19. Con il motivo di ricorso incidentale la controricorrente denuncia violazione della L. n. 898 del 1970, art. 4, comma 13, perché la Corte aveva omesso di accogliere la sua richiesta di far retroagire la decorrenza dell’assegno dalla data della domanda (*****) o almeno dalla data della sentenza non definitiva di cessazione degli effetti civili (*****).
19.1. Secondo la giurisprudenza di questa Corte, l’assegno di divorzio, traendo la sua fonte nel nuovo status delle parti, ha efficacia costitutiva decorrente dal passaggio in giudicato della statuizione di risoluzione del vincolo coniugale. A tale principio ha introdotto un temperamento la L. n. 898 del 1970, art. 4, comma 13, così come sostituito dalla L. n. 74 del 1987, art. 8 conferendo al giudice il potere di disporre, tenuto conto delle circostanze del caso concreto e fornendo una adeguata motivazione, anche in assenza di una specifica richiesta delle parti, la decorrenza dell’assegno dalla data della domanda di divorzio. (Sez. 1, n. 3852 del 15/02/2021, Rv. 660723 – 01; Sez. 1, n. 19330 del 17/09/2020, Rv. 658974 – 01; Sez. 1, n. 20024 del 24/09/2014, Rv. 632412 – 01).
19.2. La ricorrente incidentale censura come non pertinente la motivazione (per vero del tutto ragionevole) addotta dalla Corte di appello per negare l’anticipazione della decorrenza dell’assegno divorzile (esclusione di un apprezzabile pregiudizio economico o costrizione al ricorso a finanziamenti per far fronte alle proprie esigenze), senza rendersi conto che le proprie critiche si appuntano su di un provvedimento discrezionale e non forniscono alcuna apprezzabile giustificazione della richiesta deroga al principio generale.

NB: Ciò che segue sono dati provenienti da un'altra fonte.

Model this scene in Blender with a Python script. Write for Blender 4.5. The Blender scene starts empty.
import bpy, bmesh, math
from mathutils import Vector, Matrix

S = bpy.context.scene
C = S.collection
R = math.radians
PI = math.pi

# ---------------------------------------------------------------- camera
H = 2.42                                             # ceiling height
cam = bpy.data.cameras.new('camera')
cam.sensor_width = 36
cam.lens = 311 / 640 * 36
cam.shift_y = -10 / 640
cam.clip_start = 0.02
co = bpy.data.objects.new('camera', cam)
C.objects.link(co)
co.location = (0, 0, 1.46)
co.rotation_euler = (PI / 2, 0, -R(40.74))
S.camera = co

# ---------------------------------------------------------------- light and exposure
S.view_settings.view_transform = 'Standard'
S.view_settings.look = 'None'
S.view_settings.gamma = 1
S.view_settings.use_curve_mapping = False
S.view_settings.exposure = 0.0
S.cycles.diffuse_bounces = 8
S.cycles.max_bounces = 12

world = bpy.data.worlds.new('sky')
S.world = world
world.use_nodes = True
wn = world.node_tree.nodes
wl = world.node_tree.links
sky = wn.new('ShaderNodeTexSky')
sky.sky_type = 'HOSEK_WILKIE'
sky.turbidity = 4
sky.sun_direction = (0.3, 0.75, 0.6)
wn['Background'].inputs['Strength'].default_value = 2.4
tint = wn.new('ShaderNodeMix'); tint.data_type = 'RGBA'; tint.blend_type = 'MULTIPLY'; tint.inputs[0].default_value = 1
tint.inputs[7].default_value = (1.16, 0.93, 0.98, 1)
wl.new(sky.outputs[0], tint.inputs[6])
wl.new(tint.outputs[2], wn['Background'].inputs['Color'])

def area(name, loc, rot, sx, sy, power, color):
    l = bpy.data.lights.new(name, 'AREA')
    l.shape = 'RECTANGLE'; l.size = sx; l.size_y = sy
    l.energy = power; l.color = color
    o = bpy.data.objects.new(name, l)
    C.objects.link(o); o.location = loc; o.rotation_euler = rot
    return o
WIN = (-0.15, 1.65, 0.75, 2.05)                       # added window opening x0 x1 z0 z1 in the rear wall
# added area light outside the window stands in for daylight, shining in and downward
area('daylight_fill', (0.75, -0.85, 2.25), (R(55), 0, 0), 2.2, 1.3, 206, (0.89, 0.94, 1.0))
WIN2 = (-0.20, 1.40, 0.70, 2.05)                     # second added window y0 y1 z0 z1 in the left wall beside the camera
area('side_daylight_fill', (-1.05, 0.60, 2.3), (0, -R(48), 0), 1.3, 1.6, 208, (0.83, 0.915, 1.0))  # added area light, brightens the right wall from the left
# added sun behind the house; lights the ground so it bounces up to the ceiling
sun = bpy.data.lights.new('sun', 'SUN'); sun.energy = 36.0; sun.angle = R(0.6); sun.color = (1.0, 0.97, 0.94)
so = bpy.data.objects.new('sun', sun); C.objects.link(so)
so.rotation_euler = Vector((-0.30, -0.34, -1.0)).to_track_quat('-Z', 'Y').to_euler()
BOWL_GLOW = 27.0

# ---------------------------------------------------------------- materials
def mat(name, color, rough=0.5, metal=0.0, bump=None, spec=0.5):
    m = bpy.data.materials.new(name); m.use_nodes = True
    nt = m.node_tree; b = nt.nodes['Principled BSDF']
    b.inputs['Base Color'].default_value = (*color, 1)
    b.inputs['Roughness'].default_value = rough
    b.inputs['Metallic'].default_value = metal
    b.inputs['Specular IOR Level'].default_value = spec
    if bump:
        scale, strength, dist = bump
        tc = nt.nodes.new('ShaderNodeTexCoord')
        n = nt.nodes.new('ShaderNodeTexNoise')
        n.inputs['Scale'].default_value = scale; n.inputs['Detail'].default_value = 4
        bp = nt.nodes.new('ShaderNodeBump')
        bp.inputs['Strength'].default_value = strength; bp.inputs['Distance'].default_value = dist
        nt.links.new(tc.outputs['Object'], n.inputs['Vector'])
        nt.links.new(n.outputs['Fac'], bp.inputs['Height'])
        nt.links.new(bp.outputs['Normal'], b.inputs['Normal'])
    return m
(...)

20. Debbono pertanto essere respinti sia il ricorso principale sia quello incidentale.
La soccombenza prevalente grava sul ricorrente principale per numero e rilevanza economica dei motivi di ricorso, ed è pertanto il Dott. P. che dovrà rifondere alla controricorrente i 4/5 delle spese processuali del giudizio di legittimità, liquidate come in dispositivo e per il resto compensate.
La Corte ritiene necessario disporre che, in caso di utilizzazione della presente sentenza in qualsiasi forma, per finalità di informazione scientifica su riviste giuridiche, supporti elettronici o mediante reti di comunicazione elettronica, sia omessa l’indicazione delle generalità e degli altri dati identificativi delle parti riportati nella sentenza.
P.Q.M.
LA CORTE rigetta il ricorso principale e il ricorso incidentale, e condanna il ricorrente al pagamento dei 4/5 delle spese in favore della controricorrente, liquidate per tale quota nella somma di Euro 4.000,00 per compensi, Euro 200,00 per esposti, 15% rimborso spese generali, oltre accessori di legge.
Ai sensi del D.P.R. n. 115 del 2002, art. 13, comma 1 quater, inserito dalla L. n. 228 del 2012, art. 1, comma 17, dà atto della sussistenza dei presupposti processuali per il versamento, da parte del ricorrente e della controricorrente, dell’ulteriore importo a titolo di contributo unificato pari a quello dovuto per il ricorso, a norma dello stesso art. 13, comma 1 bis ove dovuto.
Dispone che, in caso di utilizzazione della presente sentenza in qualsiasi forma, per finalità di informazione scientifica su riviste giuridiche, supporti elettronici o mediante reti di comunicazione elettronica, sia omessa l’indicazione delle generalità e degli altri dati identificativi delle parti riportati nella sentenza.
Così deciso in Roma, nella camera di consiglio della Sezione Prima civile, il 21 settembre 2021.